With scant access to veterinary care, the water buffalo started dying in numbers Hameed says he and his family have never seen in his lifetime as a herder. Every marshland family NPR spoke with said they'd lost more buffalo than usual this past summer.
After a year of debating with himself, as he watched his surroundings dry, Hameed says he's made the difficult decision to leave. In October, he sold three water buffalo. He plans to use those earnings to buy a pickup truck and move to the town of Amara, where he'll work delivering agricultural feed and other goods.
"This life has just become too difficult," he says.
Others are trying to move to other parts of the marshlands that haven't dried out. But they say it's increasingly difficult to find good places to settle with space for their buffalo, and herders are becoming more concentrated in the shrinking marsh areas.

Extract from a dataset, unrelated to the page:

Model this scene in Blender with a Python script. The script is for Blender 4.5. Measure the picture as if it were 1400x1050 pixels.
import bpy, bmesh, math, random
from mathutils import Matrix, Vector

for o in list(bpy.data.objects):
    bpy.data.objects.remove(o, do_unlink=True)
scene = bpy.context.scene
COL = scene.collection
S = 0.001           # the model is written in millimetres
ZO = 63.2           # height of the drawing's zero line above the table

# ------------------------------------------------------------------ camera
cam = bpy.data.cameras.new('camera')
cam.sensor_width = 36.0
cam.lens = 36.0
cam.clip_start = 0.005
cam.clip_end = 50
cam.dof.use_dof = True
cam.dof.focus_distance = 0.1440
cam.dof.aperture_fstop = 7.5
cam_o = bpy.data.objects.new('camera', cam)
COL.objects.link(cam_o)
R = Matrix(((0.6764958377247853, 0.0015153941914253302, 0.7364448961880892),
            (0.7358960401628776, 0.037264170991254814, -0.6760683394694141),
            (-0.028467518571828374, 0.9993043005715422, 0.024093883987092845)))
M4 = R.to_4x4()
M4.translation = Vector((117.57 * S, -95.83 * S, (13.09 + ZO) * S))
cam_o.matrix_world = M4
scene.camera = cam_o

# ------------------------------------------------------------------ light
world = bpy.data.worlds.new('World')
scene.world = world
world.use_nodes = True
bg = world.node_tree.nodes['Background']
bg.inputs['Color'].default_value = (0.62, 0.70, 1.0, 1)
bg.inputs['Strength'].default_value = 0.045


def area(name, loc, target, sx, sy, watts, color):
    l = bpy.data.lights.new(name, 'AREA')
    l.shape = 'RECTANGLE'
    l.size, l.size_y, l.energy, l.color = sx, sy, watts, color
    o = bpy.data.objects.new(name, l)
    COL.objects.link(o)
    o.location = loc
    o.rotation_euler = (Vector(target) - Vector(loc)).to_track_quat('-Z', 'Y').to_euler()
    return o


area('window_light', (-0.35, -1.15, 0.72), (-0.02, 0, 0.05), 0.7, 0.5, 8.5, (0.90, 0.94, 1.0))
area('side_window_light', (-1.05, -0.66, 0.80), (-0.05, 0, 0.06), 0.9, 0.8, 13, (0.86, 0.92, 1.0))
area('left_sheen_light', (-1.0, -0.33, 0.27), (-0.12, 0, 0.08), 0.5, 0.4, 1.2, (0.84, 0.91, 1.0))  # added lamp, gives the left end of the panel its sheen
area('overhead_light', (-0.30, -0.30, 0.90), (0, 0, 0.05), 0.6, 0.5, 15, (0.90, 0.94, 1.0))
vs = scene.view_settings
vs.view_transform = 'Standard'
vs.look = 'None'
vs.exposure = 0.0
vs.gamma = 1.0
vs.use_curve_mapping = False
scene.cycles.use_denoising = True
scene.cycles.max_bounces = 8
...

In a country where years of war have already uprooted many lives, displacement for reasons of climate and environment is now becoming a common reality. In July 2019, the International Organization for Migration reported having identified 21,314 internally displaced people from Iraq's southern and central governorates — where the marshlands are located — due to the lack of access to clean water.
Many migrate to Iraqi cities, placing additional pressure on urban areas that already suffer from poor municipal services and infrastructure.
Those who've left are forced to adapt to life outside the marshes
In the impoverished city of Nasiriyah, about 60 miles from his original home in the marshlands, Hameed Hassab Ali is working as a taxi driver to try to support his nine children.
As the temperatures in the marshlands soared and rainfall lessened year after year, the changing climate became "a central topic of discussion in our family or tribal meetings," says Ali. "When we'd discuss our hardships with local officials from the government, they'd tell us they had no solutions as this is a problem that comes from beyond just Iraq's borders."
As a fisherman in the marshlands, Ali struggled with dwindling stock. After his father died in 2017, he received a share of the sale of his dad's home and saw his opportunity to leave.
Now he lives in a sparsely furnished home in a slum neighborhood. "As you can see, this is a poor neighborhood, without even paved street. But what can I do? This is what I can afford."
Every month Ali pays back part of the loan he took out to buy the taxi he drives. Earnings are very tight, but at least in the city he has a home with electricity and a fan with which he can help his family stay cooler.
Sometimes he yearns for the life he left behind: "I miss my community, and the tribal meeting where we'd gather to drink coffee and talk. I miss the abundance of fish and of birds. I'm always keen to return back to that life in these good times."
But he knows that even if he were to return to the marshlands, those good times are gone.